The result of the elections was not recognised by the European Union, which sanctioned Belarus for "violence, repression and electoral fraud".

The repression perpetrated by Lukashenko's regime was so harsh that several Belarusian dissidents were forced to seek asylum abroad, especially in Poland and the Baltics. This was the case of the opposition candidate Sviatlana Tsikhanouskaya, who chose to flee to Lithuania for fear of repercussions on her and her children.

On 23 May 2021, opposition activist and journalist Roman Protasevich and his partner Sofia Sapega were travelling on Ryanair flight FR4978 from Athens to Vilnius with some other 124 passengers. Upon entering Belarusian airspace, under the pretence of a bomb threat, the plane was forced to land at Minsk airport by the Belarusian government, where Protasevich and Sapega were arrested by local authorities.

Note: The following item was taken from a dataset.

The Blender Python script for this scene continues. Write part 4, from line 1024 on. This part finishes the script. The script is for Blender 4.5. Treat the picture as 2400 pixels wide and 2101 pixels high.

The episode was severely condemned by NATO, the United States and the United Kingdom, but above all by the European Union, which, alongside the European Union Aviation Safety Agency, decided to ban Belarusian carriers from its airspace and airports. In addition, further sanctions were imposed on Belarus.

Migration crisis and political crisis

As relations between Belarus and the EU increasingly deteriorated, a migration crisis began, with a large influx of migrants from the Middle East and Africa, mainly Iraq and Afghanistan, heading towards Lithuania, Latvia and Poland.

Lithuania claimed that illegal migration was not only allowed, but even facilitated by Belarusian president Lukashenko, who was now “weaponizing migration” in response to the sanctions imposed by the EU.

Following the accusations, on 28 June 2021, Belarus unilaterally withdrew from the EU Eastern Partnership Initiative.

Since the beginning of 2021 alone, more than 4.000 migrants have illegally entered Lithuania. Unprepared for the massive migratory flow into its territory (only 74 entries were recorded in 2020), on 7 July 2021 Lithuania was forced to declare a state of emergency. Estonia offered help to its neighbouring country by sending its border patrols to provide support.

The migration crisis has also affected Poland: in August alone, more than 2.100 migrants illegally crossed its border with Belarus. Border guards do not allow migrants to cross, but Belarus does not allow them to turn back.

Poland considers this massive wave of migrants to be a retaliation by Lukashenko for having offered asylum to Belarusian athlete Krystsina Tsimanouskaya, who refused to board a flight home after the Tokyo Olympics and sought protection in the EU. Several Belarusian dissidents already live in Poland.

Polish Prime Minister Mateusz Morawiecki affirmed: “This is an attempt [by Belarus] to create a huge pan-European migration crisis”.

Poland, Lithuania, and Latvia – the latter having equally declared a state of emergency from 11 August to 10 November 2021 – released a joint statement condemning the hybrid warfare of sending migrants beyond the borders.

To date, the two most affected countries, Lithuania and Poland, are determined to increase their defences to cope with the current overwhelming influx of migrants. On August 5, Lithuania proposed to build a barrier along the border with Belarus. Poland, for its part, has built 150km of wire fence along its border with Belarus, deployed 900 soldiers of the Polish Armed Forces to secure it and now intends to build a 2.5m-high wall to separate its territory from Belarus.

On September 2, Poland declared a state of emergency in the areas bordering with Belarus. This is an unprecedented event, as Poland has never declared a state of emergency since the end of communist rule. Until now, the clash between Belarus and the European Union has only ever been at the expense of migrants, who remain stuck in the limbo of a political crisis that still shows no sign of abating.